Durante la segunda mitad del siglo XX, Japón experimentó un notable crecimiento económico, conocido como el «milagro económico». En los años 60, el país se encontraba en un proceso de recuperación post-Segunda Guerra Mundial, impulsado por un ambicioso plan de reconstrucción y modernización. Este esfuerzo se centró en la inversión en industria y tecnología, y fue apoyado por la determinación de los ciudadanos japoneses, llevando a Japón a convertirse en una potencia mundial.
La colaboración entre el gobierno y las empresas privadas fue clave, invirtiendo en sectores como la industria pesada, la electrónica y la tecnología. Empresas como Toyota, Honda y Sony empezaron a ganar reconocimiento internacional, ayudando a cimentar la posición de Japón en el mercado global. La capacidad del país para producir bienes de alta calidad y bajo costo impulsó su competitividad, especialmente en las exportaciones de productos electrónicos y automóviles.
En la década de los 80, la economía japonesa experimentó un crecimiento sin precedentes, alcanzando tasas de expansión de dos dígitos anuales y convirtiéndose en la segunda potencia económica mundial, solo superada por Estados Unidos. Durante esta época, el superávit comercial de Japón se disparó, y tanto empresas como bancos invirtieron enormemente en bienes raíces y acciones, inflando los precios de estos activos a niveles astronómicos. Esta situación creó un círculo vicioso entre el mercado inmobiliario y el mercado de valores.
Entre 1955 y 1989, el valor inmobiliario en Japón se multiplicó por 75, representando el 20% de la riqueza mundial. Los precios de las propiedades en Tokio y sus alrededores llegaron a ser comparables a todos los bienes inmuebles de Estados Unidos. Sin embargo, a finales de los 80, aparecieron signos de agotamiento económico.
El Banco de Japón aumentó los tipos de interés para frenar la inflación y evitar la depreciación del yen frente al dólar. Esto marcó el principio del fin de la burbuja inmobiliaria, con una reducción de precios en algunas áreas de Tokio. En 1990, se desató la crisis: los precios de los activos inmobiliarios comenzaron a caer, llevando a una crisis financiera. Las empresas y los particulares que habían contraído préstamos para comprar propiedades se encontraron con activos que valían menos que sus deudas.
La caída de la bolsa japonesa fue dramática, con el índice Nikkei perdiendo el 63% de su valor en dos años. La crisis financiera se agravó, y la explosión de la burbuja tuvo un impacto devastador en la economía japonesa.

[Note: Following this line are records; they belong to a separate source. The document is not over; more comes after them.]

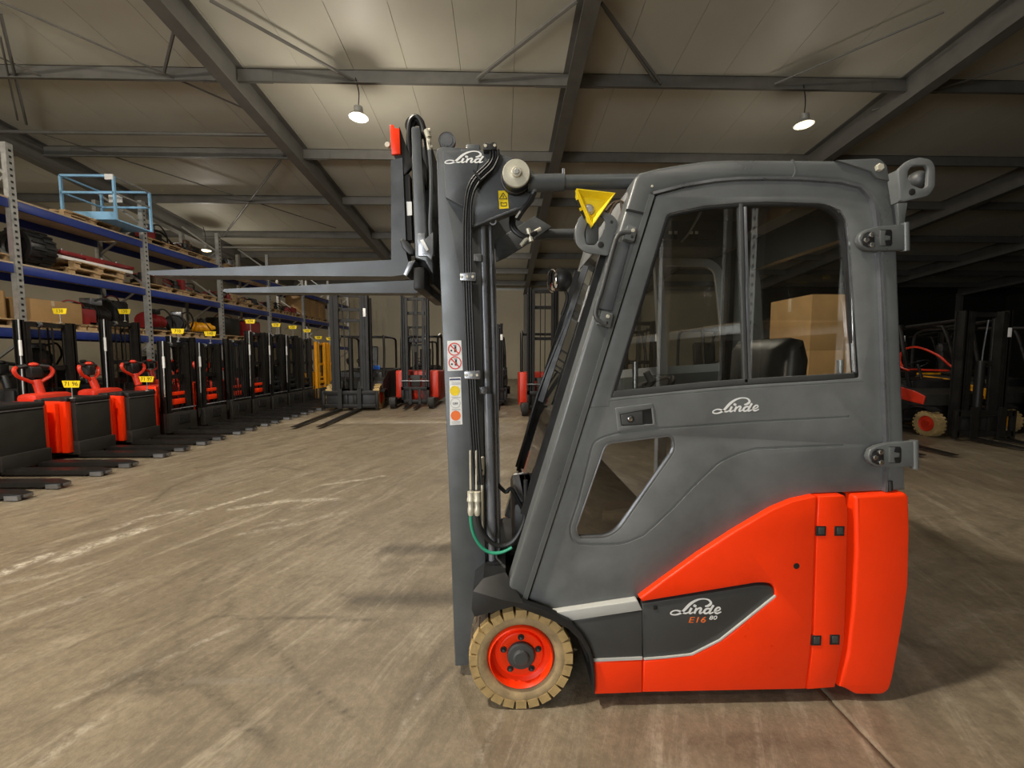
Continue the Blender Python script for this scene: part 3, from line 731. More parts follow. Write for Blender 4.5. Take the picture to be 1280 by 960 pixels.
# front skirt
plate('front_skirt_red', [rp([(742.5, 828), (803, 825.5), (803, 866), (742.5, 868)])], YB, .06, M['red'], T, b=.005)
MB().ribbon(px2xz([(742, 825.5), (803, 823)], YB), .012, YB - .0005, YB + .03).build('skirt_highlight', M['silver'], T)  # highlight along the red skirt's top, painted as a pale strip
plate('front_skirt', [rp([(712, 776.5), (803, 764), (803, 822), (742, 824.5), (737, 808), (727, 792)])], YB + .004, .06, M['anthracite'], T, b=.004)
plate('stripe', [rp([(690.5, 766.5), (797, 750.5, 2), (803, 763), (712, 776.5)])], YB, .06, M['silver'], T, b=.003, label='light grey stripe above the front skirt')
for o in (bc, sp): mirrored(o)

# ---- chassis, step, far side
MB().prism(px2xz([(690, 775), (740, 770), (1050, 770), (1050, 856), (745, 856), (720, 800)], YB), YB + .07, my(YB + .02)).build('chassis', M['black'], T)
MB().prism(px2xz([(640, 735), (800, 735), (800, 780), (690, 780), (650, 760)], YB), YB + .28, my(YB + .02)).build('cab_floor', M['black'], T)

# ---- fender
arch = [(640, 757.5), (664, 766), (689, 775.5), (711, 787), (726, 802), (736, 820), (741, 845), (742, 868)]
archo = [(653, 753), (664, 757), (690, 766), (712, 776.5), (727, 792), (737, 808), (742, 824), (744, 845), (744, 868)]
mb = MB(); plate('x', [archo + arch[::-1]], YF, .03, None, b=.004, mb=mb)
ai = px2xz(arch, YF); 
mb.ribbon([(p[0]+.004, p[1]+.004) for p in ai], .008, YF + .01, YF + .26)
fd1 = [P(*p, YF + .0) for p in ((593, 771), (640, 758), (628, 750), (604, 764))]
yi = YF + .26
fr = [P(593, 771.5, YF), P(589, 762, YF), P(590.5, 739, YF), P(604, 723, YF), P(632, 716, YF), P(648, 752, YF), P(640, 759, YF), P(628, 750, YF)]
th = Vector((0, .24, 0))
A_, B_, C_, D_ = P(593, 771, YF+.02), P(589.5, 762, YF+.02), P(591, 739, YF+.03), P(604, 723, YF+.07)
E_, F_, H_ = P(632, 715, YF+.09), P(655, 755, YF), P(640, 758.5, YF)
K_ = P(628, 750, YF - .004)
mb.add([A_, B_, C_, D_, E_, F_, H_, K_], [(0, 1, 7), (1, 2, 7), (2, 3, 7), (3, 4, 7), (4, 5, 7), (5, 6, 7), (6, 0, 7)])
mb.add([A_, B_, C_, D_, E_, A_+th, B_+th, C_+th, D_+th, E_+th], [(0, 1, 6, 5), (1, 2, 7, 6), (2, 3, 8, 7), (3, 4, 9, 8)])
mb.add([A_+Vector((0,.005,0)), H_+Vector((0,.005,0)), H_+th, A_+th], [(0, 1, 2, 3)])
mb.build('fender', M['black'], T, ang=25, label='black front fender over the wheel')

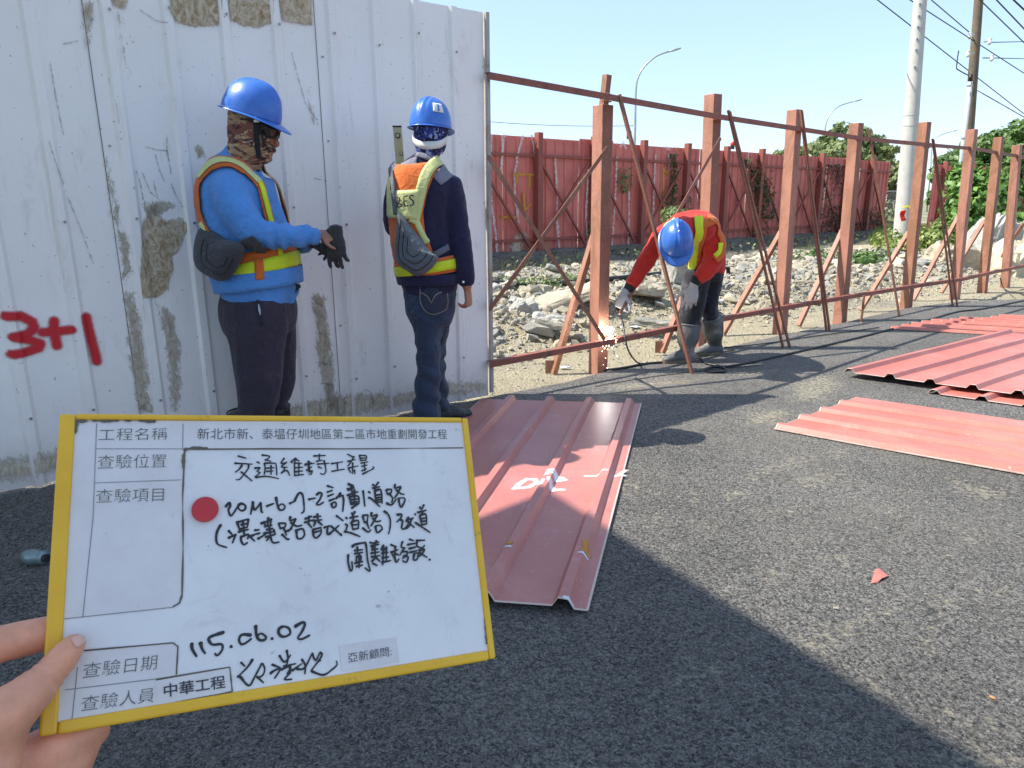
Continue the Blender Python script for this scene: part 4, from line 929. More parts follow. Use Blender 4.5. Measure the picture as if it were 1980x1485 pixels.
# yoke, vest
patch(b2,[(772,326),(775,318),(790,310)],[(808,322),(806,312),(808,302)],.004,M['greycloth'],'shoulder_yoke',p2,nu=8,nv=6,Y=Y2)
patch(b2,[(834,340),(845,330),(858,318)],[(852,358),(872,344),(882,332)],.004,M['greycloth'],'shoulder_yoke',p2,nu=8,nv=6,Y=Y2)
ribbon(b2,[A(806,302,Y2-.06),A(828,303,Y2-.08),A(848,304,Y2-.06)],.03,.006,M['greycloth'],'collar',p2,n=3)
cb=lambda pts:[cast(tb2,x,y,0,Y2)[0] for x,y in pts]
patch(tb2,[(770,322),(758,345),(753,380),(750,418),(757,440),(757,480),(768,515)],[(852,314),(838,340),(826,372),(818,410),(822,450),(838,490),(848,515)],.012,M['orange'],'vest_back',p2,nu=14,nv=20,Y=Y2,wob=.006)
ribbon(tb2,cb([(846,312),(826,335),(814,370),(806,410),(800,432)]),.050,.019,M['paleband'],'vest_stripe',p2,n=4)
ribbon(tb2,cb([(760,340),(757,380),(757,418)]),.035,.019,M['paleband'],'vest_stripe',p2,n=3)
ribbon(tb2,cb([(806,425),(812,440),(826,470)]),.028,.019,M['paleband'],'vest_stripe',p2,n=3)
patch(tb2,[(760,370),(758,395),(757,420)],[(812,367),(809,395),(806,424)],.021,M['paleband'],'name_patch',p2,nu=10,nv=8,Y=Y2)
za=A(825,535,Y2-.13).z;zb=A(825,503,Y2-.13).z;c2_=T2[2][0]
belt(tb2,c2_,za,zb,.013,M['orange'],'vest_waist',p2,tilt=(.02,0));zh=A(825,552,Y2-.13).z;belt(tb2,c2_,zh,zh+.05,.016,M['navy'],'jacket_hem',p2,nv=4);belt(tb2,c2_,za+.014,za+.062,.019,M['lime'],'vest_band',p2,tilt=(.02,0),nv=3)
for S in ([(772,382),(774,400)],[(772,382),(777,383),(778,388),(773,391)],[(773,391),(780,393),(781,398),(774,400)],[(785,380),(786,398)],[(785,380),(791,379)],[(785,389),(790,388)],[(786,398),(792,397)],[(801,379),(796,378),(795,383),(800,388),(801,394),(795,397)]):
    ribbon(tb2,cb(S),.006,.0255,M['dark_text'],'printed_letter',p2,n=1,thick=.001)
bp=[A(768,408,Y2-.16),A(782,422,Y2-.17),A(805,452,Y2-.18),A(836,490,Y2-.18),A(850,497,Y2-.16),A(836,518,Y2-.18),A(808,535,Y2-.18),A(786,524,Y2-.18),A(768,510,Y2-.17),A(763,480,Y2-.16),A(766,445,Y2-.16)]
bag,bb,bc=puffy('sling_bag',bp,Y2,.042,M['bagg'],None);tag(bag,'light grey sling bag across the back of the worker in navy','bag')
zips(bag,bb,bc,[bp[k] for k in (0,10,9,8,7,6,5,4)],(.30,.55,.78))
ribbon(tb2,cb([(832,496),(846,488),(862,478)]),.03,.022,M['bagg'],'bag_strap',p2,n=2)
ribbon(tb2,cb([(766,322),(766,350),(768,385),(771,415)]),.026,.026,M['bagg'],'bag_strap',p2,n=2)
m=MB();c=A(896,545,Y2-.095);m.tube([c,c+Vector((0,-.004,0))],.006,10);m.build('cuff_button',M['white_pl'],p2)
# spirit level
lv0=A(775,330,Y2+.20);lv1=A(768,246,Y2+.20);lv0=lv0-(lv1-lv0)*1.2
e=empty('spirit_level',lv0,'yellow-beige spirit level held upright behind the left shoulder of the man in navy','spirit level')
ax=(lv1-lv0).normalized();m=MB();m.obox((lv0+lv1)/2,Vector((.021,0,0)),Vector((0,.011,0)),ax*(lv1-lv0).length/2);M['level']=plain('level_alloy',(.50,.42,.22),.4,.1,.15);m.build('level_body',M['level'],e,bevel=.002)
m=MB();m.obox(lv1+ax*.003,Vector((.022,0,0)),Vector((0,.012,0)),ax*.004);m.build('end_cap',M['black'],e)
for px,py,nm in((769,262,'round_vial'),(776,297,'square_vial')):
    q=A(px,py,Y2+.188);m=MB()
    m.tube([q+Vector((0,.002,0)),q+Vector((0,-.003,0))],.014 if nm[0]=='r' else .012,4 if nm[0]=='s' else 14);m.build(nm,M['dark_text'],e);m=MB();m.tube([q+Vector((0,-.003,0)),q+Vector((0,-.0045,0))],.009,4 if nm[0]=='s' else 14);m.build('vial_glass',M['level'],e)
# ---------------------------------------------------------------- welder bending down
Y3=5.45
p3=empty('person',Vector((1.52,5.55,0)),'bending welder in red shirt, blue hard hat and lime-striped vest cutting at the post foot','person')
T3=[RG(1334,1400,528,Y3+.16,.13),RG(1332,1402,505,Y3+.15,.15),RG(1322,1398,476,Y3+.06,.16),RG(1306,1392,452,Y3-.06,.15),(A(1334,440,Y3-.18),.185,.12),(A(1322,444,Y3-.28),.10,.08),(A(1314,450,Y3-.34),.06,.06)]
torso3=MB();torso3.loft(T3,(1,0,0),n=32,sub=6)
sl=MB();sl.v=list(torso3.v);sl.f=list(torso3.f);sl.mi=list(torso3.mi)
sl.loft([(A(1304,444,Y3-.16),.085,.08),(A(1282,457,Y3-.20),.078,.07),(A(1262,485,Y3-.24),.066,.062),(A(1240,520,Y3-.27),.060,.056),(A(1220,552,Y3-.30),.047,.047)],(1,0,0),n=20,sub=5)
sl.loft([(A(1362,448,Y3-.14),.085,.08),(A(1380,470,Y3-.18),.082,.072),(A(1380,500,Y3-.20),.074,.068),(A(1366,525,Y3-.22),.062,.06),(A(1348,541,Y3-.23),.048,.048)],(1,0,0),n=20,sub=5)
sh=remesh(sl,.0105,5,lambda v:wr(v,.008,8,5,21)+.004*noise.noise(v*24));b3=bvh(sh)
body=MB();body.loft([(k[0],k[1]*.86,k[2]*.86) for k in T3],(1,0,0),n=26,sub=5)
body.loft([(A(1316,450,Y3-.33),.06,.06),(A(1310,462,Y3-.42),.075,.085),(A(1308,468,Y3-.50),.07,.08),(A(1308,478,Y3-.54),.045,.05)],(1,0,0),n=20,sub=4)
body.loft([(A(1304,444,Y3-.16),.06,.06),(A(1262,485,Y3-.24),.05,.05),(A(1218,555,Y3-.30),.03,.03)],(1,0,0),n=16,sub=4)
body.loft([(A(1362,448,Y3-.14),.06,.06),(A(1380,500,Y3-.20),.05,.05),(A(1346,545,Y3-.23),.03,.03)],(1,0,0),n=16,sub=4)
for (a,b,c) in (((1352,530,Y3+.12),(1336,605,Y3+.02),(1334,632,Y3+.02)),((1372,530,Y3+.17),(1374,600,Y3+.14),(1376,625,Y3+.14))):
    body.loft([(A(*a),.055,.055),(A(*b),.04,.04),(A(*c),.028,.028)],(1,0,0),n=16,sub=4)
place(remesh(body,.0085,3),'body',M['skin'],p3);place(sh,'shirt',M['redshirt'],p3)
tr=MB();tr.loft([RG(1334,1398,500,Y3+.17,.13),RG(1330,1399,520,Y3+.17,.14),RG(1330,1396,545,Y3+.14,.13)],(1,0,0),n=26,sub=4)
tr.loft([RG(1322,1374,530,Y3+.10,.10),RG(1318,1368,560,Y3+.06,.10),RG(1316,1362,590,Y3+.02,.095),RG(1314,1354,615,Y3+.0,.075),RG(1318,1350,638,Y3+.01,.055)],(1,0,0),n=20,sub=5)
tr.loft([RG(1352,1398,530,Y3+.18,.10),RG(1354,1392,565,Y3+.16,.10),RG(1355,1386,595,Y3+.13,.09),RG(1360,1390,612,Y3+.14,.07),RG(1366,1387,630,Y3+.14,.045)],(1,0,0),n=20,sub=5)
place(remesh(tr,.0105,5,lambda v:wr(v,.008,9,5,33)),'trousers',M['blacktr'],p3)
# boots: near foot points left, far foot points left too
boot(p3,M['bootg'],G(1330,703)+Vector((0,.06,0)),Vector((-.95,-.25,0)),A(1333,628,Y3+.0),r=.085)
boot(p3,M['bootg'],G(1386,687)+Vector((-.01,.05,0)),Vector((-.9,-.35,0)),A(1377,613,Y3+.13),r=.082)
h3=helmet(p3,A(1307,466,Y3-.50),Vector((.02,-.55,-.83)),Vector((-.05,-.80,.60)),1.0,peak=.04)
cb=lambda pts:[cast(b3,x,y,0,Y3)[0] for x,y in pts]
patch(b3,[(1352,421),(1345,450),(1338,480),(1337,508)],[(1392,428),(1366,440),(1356,490),(1348,515)],.010,M['orange'],'vest_front',p3,nu=10,nv=12,Y=Y3)
ribbon(b3,cb([(1350,420),(1349,440),(1343,470),(1341,500),(1338,522)]),.066,.017,M['lime'],'vest_stripe',p3,n=5)
patch(b3,[(1300,478),(1308,496),(1325,512)],[(1335,478),(1337,495),(1338,520)],.010,M['orange'],'vest_front',p3,nu=8,nv=8,Y=Y3)
ribbon(b3,cb([(1306,424),(1292,436),(1284,452)]),.045,.012,M['paleband'],'vest_stripe',p3,n=3)
ribbon(b3,cb([(1368,422),(1388,438),(1396,462),(1394,490),(1382,502)]),.06,.012,M['orange'],'vest_edge',p3,n=4)
ribbon(b3,cb([(1392,470),(1390,485),(1382,496)]),.035,.018,M['lime'],'vest_stripe',p3,n=3)
ribbon(b3,cb([(1300,480),(1312,498),(1332,520)]),.02,.016,M['lime'],'vest_stripe',p3,n=2)
for (c,d) in ((A(1214,562,Y3-.30),Vector((-.5,-.1,-.85))),(A(1343,549,Y3-.23),Vector((-.4,0,-.9)))):
    m=MB();m.loft([(c-d*.05,.044,.044),(c,.038,.036)],(1,0,0),n=16,sub=3);m.build('cuff',M['strap'],p3,smooth=True)
mg=MB();hand(mg,A(1207,568,Y3-.31),Vector((-.35,-.15,-.9)),Vector((.4,.3,-.3)),thumb=1,size=1.22,curl=(50,45,30),tcurl=25);place(remesh(mg,.006,3),'work_glove',M['gloveg'],p3)
mg=MB();hand(mg,A(1341,555,Y3-.24),Vector((-.18,-.05,-1)),Vector((.2,1,0)),thumb=-1,size=1.25,curl=(12,12,12),tcurl=15,spread=5);place(remesh(mg,.006,3),'work_glove',M['gloveg'],p3)
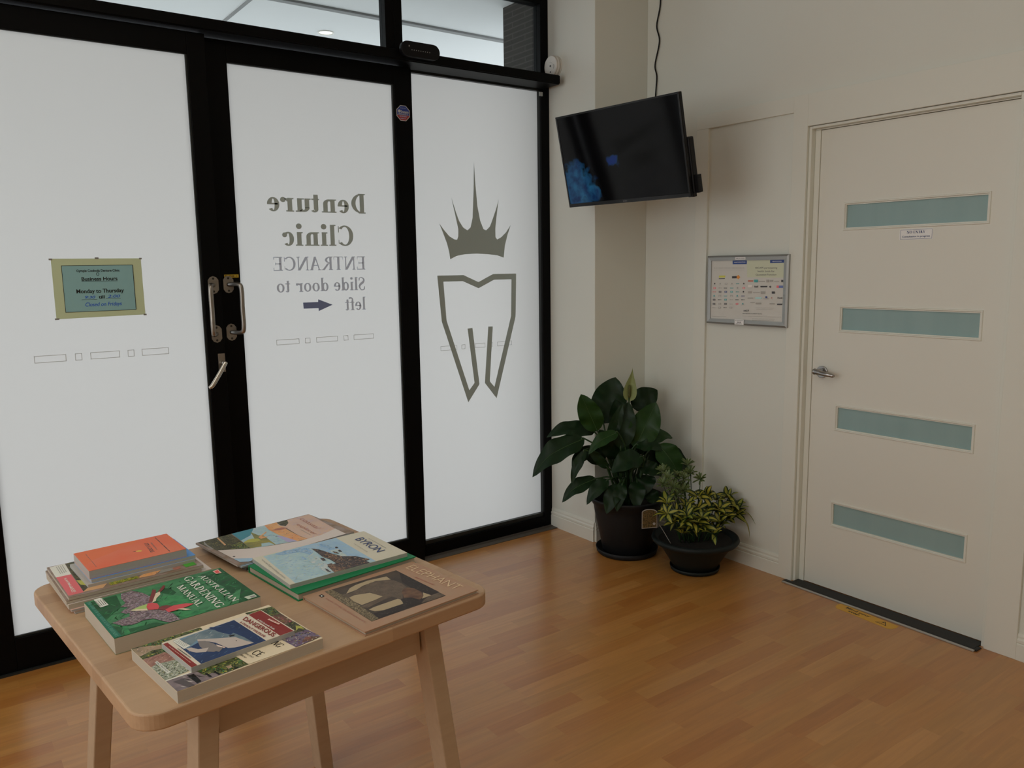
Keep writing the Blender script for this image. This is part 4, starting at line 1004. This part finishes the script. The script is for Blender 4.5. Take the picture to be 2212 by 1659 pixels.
# ---- floor sticker
bm = bmesh.new()
def fl(u, v, h_=0): return (1.086-.080*u+v, -1.800-u-.080*v, .0002+h_)
out_ = [(-.118, -.034), (.118, -.034), (.132, -.022), (.138, 0), (.134, .024), (-.134, .024), (-.138, 0), (-.132, -.022)]
prism(bm, out_, fl, 0, .0004, 0)
for t, a, b, c in (('Mind your', -.098, .018, -.001), ('step', -.072, -.018, -.022)): put_text(bm, t, 'bold', (a, c), (b, c), (a, c+.016), lambda u, v: fl(u, v, .0006), 1)
tri = [(.055, -.016), (.103, -.016), (.079, .018)]
for i in range(3):
    a, b = Vector((*tri[i], 0)), Vector((*tri[(i+1) % 3], 0)); n_ = Vector((-(b-a).y, (b-a).x, 0)).normalized()*.003
    face(bm, [fl(*(p[:2]), .0006) for p in (a, b, b+n_, a+n_)], 1)
face(bm, [fl(u, v, .0006) for u, v in ((.0775, -.003), (.0805, -.003), (.082, .008), (.076, .008))], 1); face(bm, [fl(u, v, .0006) for u, v in _ell(.079, -.009, .002, .002, 0, 300, 5)], 1)
tag(obj('floor_sticker', bm, [mat('sticker_amber', (.72, .38, .025), .4), M_rubber]), 'yellow Mind your step sticker on the floor at the white door', 'sticker')

# ============================================================ OUTSIDE
struct(box('pavement', -14, 16, .05, 22, -.12, -.02, mat('pale_concrete', (.56, .56, .54), .9, noise=.6, nscale=3)))
sf = struct(box('ceiling_outside', -6, 6, .06, 3.1, 2.95, 3.0, mat('soffit_white', (.88, .88, .89), .8)))
bm = bmesh.new(); bx(bm, -6, 6, .955, 1.0, 2.938, 2.950); bx(bm, -.395, -.375, .3, 3.1, 2.945, 2.950)
struct(obj('trim_5', bm, mat('soffit_joint', (.30, .30, .30), .8)))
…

Los precios de las propiedades cayeron a nivel nacional, y la crisis reveló niveles significativos de corrupción en todas las esferas de la sociedad japonesa.
Esta situación llevó a una fuerte caída en los ingresos reales de los hogares, lo que redujo el consumo y la inversión. Las empresas, con altos niveles de deuda, no pudieron invertir, y muchas fueron sostenidas artificialmente por el gobierno. Esto generó un entorno económico donde las empresas «zombis» dificultaron la competencia y la creación de empleo.
Los años 90 fueron conocidos como la «década perdida» en Japón, un período que se extendió a 20 años, marcado por la exuberancia y el caos, y dejando una huella indeleble en la historia económica y cultural del país.